Younis knows the Libyan leader quite well, and told CBS Radio News that he will never step down before destroying everything around him.

Younis revealed that he has orders from Qaddafi to bomb Benghazi itself, but he refused and joined the revolution.

Younis expressed hope that the revolution will win, and appealed to security and police forces across the country to abandon Qaddafi and join the movement.

Interviewed by CBS Radio News producer Steve Baltin, Baghdadi was asked whether Libyans in the eastern part of the country - now largely under opposition control - still feel threatened by Qaddafi's forces.

"You know, they never trusted Qaddafi," replied Baghdadi. "They fear that Qaddafi has maybe chemical weapons, and they fear that one day he will use them. When he feels trapped, you don't know what he will do.

"That's why they would like to fight as soon as possible... Now, as you know, there is international condemnation, so they would like to use this as well and fight back before he does anything stupid."

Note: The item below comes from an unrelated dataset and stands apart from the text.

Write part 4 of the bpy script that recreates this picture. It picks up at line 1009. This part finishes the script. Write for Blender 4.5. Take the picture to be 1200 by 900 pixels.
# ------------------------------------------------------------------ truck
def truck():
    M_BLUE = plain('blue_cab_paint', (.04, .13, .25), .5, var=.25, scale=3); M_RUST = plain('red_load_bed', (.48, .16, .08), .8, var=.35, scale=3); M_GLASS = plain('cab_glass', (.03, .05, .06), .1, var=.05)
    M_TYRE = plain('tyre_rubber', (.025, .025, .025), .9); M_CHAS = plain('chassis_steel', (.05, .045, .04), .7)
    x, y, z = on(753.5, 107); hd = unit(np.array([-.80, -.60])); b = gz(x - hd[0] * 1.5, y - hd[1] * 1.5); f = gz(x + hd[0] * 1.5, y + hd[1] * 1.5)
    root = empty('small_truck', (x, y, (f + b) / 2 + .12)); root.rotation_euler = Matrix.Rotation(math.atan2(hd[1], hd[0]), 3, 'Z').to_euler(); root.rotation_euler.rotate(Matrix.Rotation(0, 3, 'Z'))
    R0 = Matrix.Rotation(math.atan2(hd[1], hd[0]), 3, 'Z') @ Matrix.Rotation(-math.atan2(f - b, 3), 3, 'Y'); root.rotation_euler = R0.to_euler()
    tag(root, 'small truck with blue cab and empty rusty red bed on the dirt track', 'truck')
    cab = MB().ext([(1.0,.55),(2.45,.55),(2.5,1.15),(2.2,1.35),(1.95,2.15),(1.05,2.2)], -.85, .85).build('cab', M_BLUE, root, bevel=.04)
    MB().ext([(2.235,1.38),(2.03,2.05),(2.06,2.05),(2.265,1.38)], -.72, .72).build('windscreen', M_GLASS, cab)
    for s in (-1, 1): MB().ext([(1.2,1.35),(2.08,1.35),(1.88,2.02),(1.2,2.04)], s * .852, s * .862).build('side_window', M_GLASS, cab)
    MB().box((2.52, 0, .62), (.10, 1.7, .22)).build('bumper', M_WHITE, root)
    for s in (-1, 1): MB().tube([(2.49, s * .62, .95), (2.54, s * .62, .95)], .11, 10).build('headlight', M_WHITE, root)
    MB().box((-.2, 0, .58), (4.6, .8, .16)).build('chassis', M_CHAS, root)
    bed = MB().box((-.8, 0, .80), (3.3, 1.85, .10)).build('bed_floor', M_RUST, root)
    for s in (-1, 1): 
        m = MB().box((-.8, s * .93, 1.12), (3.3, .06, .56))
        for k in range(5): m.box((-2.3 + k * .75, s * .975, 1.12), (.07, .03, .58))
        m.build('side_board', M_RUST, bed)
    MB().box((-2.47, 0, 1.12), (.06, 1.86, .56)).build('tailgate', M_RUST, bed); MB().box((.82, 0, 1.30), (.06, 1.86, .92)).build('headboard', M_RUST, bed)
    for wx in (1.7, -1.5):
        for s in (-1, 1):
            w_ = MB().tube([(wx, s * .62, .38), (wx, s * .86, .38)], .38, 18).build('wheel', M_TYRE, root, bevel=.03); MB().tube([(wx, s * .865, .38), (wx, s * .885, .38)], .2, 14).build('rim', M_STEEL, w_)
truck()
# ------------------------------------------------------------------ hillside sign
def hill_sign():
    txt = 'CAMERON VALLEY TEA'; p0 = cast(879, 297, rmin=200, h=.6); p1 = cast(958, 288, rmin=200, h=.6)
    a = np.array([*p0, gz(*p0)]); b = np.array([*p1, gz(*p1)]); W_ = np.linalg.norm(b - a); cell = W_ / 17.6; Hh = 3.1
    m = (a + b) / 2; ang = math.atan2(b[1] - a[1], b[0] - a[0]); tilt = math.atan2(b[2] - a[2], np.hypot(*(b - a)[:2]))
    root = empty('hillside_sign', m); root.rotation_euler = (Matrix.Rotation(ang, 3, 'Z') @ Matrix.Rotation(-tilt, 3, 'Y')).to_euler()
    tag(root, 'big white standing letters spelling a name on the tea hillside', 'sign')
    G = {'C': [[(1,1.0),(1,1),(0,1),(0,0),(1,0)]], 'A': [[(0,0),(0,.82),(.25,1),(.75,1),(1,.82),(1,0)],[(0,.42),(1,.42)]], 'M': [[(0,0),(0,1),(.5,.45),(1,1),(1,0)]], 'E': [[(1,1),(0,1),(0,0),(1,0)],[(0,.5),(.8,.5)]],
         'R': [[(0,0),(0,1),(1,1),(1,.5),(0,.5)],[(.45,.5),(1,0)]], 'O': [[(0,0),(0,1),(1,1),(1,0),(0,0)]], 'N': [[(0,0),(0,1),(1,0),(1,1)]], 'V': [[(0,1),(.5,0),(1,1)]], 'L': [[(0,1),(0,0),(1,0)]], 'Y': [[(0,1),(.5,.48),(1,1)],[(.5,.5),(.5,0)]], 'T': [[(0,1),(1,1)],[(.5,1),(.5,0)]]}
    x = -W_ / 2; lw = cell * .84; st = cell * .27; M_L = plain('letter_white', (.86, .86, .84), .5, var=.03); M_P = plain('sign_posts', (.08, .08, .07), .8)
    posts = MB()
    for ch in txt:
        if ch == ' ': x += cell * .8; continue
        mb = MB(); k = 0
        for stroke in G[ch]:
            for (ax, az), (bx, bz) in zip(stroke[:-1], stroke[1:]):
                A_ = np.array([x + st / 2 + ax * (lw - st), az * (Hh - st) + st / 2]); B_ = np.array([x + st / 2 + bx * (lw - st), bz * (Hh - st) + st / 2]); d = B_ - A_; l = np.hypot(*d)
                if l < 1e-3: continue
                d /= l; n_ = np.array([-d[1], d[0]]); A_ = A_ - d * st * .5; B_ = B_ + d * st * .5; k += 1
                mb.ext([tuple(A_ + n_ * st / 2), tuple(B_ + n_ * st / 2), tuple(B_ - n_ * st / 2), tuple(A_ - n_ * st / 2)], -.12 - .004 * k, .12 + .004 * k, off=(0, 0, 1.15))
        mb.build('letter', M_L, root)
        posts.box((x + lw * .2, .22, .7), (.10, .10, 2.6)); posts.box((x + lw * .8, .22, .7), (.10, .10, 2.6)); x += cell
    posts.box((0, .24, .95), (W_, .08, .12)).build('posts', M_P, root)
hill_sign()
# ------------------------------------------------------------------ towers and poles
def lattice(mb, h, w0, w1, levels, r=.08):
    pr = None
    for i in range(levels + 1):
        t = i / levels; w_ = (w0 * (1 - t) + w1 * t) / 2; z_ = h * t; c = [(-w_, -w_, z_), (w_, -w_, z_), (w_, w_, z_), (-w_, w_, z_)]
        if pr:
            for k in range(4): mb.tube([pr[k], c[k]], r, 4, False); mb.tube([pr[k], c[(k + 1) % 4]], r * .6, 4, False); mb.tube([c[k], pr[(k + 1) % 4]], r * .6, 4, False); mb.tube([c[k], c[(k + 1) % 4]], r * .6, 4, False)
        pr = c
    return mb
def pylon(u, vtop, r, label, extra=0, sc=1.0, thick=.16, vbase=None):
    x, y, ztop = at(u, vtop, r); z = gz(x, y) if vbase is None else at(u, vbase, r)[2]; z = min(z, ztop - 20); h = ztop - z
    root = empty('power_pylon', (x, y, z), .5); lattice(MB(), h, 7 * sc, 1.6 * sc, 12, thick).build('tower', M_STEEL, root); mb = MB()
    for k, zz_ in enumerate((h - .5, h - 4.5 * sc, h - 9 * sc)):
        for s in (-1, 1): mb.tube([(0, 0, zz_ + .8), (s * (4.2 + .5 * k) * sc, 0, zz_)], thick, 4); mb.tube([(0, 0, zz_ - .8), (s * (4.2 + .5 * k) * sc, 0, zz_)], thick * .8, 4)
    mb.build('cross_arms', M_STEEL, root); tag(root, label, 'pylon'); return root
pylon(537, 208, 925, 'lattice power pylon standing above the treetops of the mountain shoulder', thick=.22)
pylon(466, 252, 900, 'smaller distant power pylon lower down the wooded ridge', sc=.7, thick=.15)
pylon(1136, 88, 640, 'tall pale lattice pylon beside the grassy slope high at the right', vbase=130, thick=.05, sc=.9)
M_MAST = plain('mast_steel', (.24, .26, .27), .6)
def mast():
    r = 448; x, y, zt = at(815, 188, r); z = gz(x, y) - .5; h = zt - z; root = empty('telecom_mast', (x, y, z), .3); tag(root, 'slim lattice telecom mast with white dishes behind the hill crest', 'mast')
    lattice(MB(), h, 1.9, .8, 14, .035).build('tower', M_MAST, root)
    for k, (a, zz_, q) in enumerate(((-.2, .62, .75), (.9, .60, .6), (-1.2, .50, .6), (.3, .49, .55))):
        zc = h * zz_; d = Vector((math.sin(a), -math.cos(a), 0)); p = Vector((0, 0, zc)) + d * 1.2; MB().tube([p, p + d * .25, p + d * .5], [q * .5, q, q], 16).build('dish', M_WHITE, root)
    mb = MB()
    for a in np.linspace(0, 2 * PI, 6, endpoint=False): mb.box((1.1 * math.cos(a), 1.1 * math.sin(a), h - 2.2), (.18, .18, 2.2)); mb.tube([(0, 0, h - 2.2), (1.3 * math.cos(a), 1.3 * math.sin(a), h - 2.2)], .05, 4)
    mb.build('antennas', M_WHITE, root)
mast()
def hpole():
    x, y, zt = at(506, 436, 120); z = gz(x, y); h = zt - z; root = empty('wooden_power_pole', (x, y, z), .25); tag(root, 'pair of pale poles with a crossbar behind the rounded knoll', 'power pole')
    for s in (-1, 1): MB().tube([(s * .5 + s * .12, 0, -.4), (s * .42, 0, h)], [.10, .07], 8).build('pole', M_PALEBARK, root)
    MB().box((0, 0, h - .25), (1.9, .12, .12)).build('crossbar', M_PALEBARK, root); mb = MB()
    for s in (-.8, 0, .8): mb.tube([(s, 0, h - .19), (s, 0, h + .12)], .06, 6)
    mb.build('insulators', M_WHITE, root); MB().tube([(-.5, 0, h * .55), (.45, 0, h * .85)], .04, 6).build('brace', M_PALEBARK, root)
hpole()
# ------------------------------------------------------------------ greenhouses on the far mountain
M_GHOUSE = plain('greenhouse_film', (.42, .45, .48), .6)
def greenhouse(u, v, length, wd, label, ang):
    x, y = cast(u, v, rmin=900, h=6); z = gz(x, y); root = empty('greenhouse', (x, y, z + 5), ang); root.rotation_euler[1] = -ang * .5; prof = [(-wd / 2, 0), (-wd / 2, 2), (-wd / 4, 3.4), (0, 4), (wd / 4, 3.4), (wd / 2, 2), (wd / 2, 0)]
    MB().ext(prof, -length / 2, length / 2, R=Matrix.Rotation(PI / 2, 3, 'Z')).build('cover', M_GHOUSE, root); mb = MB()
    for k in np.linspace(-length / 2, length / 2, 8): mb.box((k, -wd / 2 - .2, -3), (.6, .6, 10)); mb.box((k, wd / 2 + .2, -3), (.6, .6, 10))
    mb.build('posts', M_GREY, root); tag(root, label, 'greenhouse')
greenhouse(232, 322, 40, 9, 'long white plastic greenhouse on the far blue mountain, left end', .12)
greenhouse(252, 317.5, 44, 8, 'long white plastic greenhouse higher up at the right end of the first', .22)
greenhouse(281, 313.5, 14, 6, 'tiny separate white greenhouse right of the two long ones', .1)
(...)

Baghdadi said he'd not seen any pro-Qaddafi soldiers in the eastern region.

Meanwhile, it appeared to Baghdadi that talk of a provisional government having been formed was premature.

"The Minister of Justice, who resigned a few days ago, tried to form a kind of transitional government and he spoke about this yesterday and that he will have this committee or this counsel in order to run this country, but today it was clear that there was also kind of division among the Libyans themselves," said Baghdadi.

Baghdadi, who has been inside Libya for more than a week, told Baltin that, in spite of the violence in some parts of the country, the atmosphere in the east remained far less tense.

"You wouldn't believe that this country is on the verge of war. It is very peaceful, very calm... People are helping each other. Yesterday now in front of the court...people were distributing food. There are many who are really very poor and the wealthy people, the rich people are distributing whatever they can. People are on the streets... just waving the victory sign. And they are the ones who are running the country now. There are no policemen, so it is them who are telling the cars where to go; it is them who are cleaning the streets of Benghazi."

"It is very quiet, very peaceful. You can hear some cracks of fire, because the people are celebrating that they managed to get rid of Qaddafi."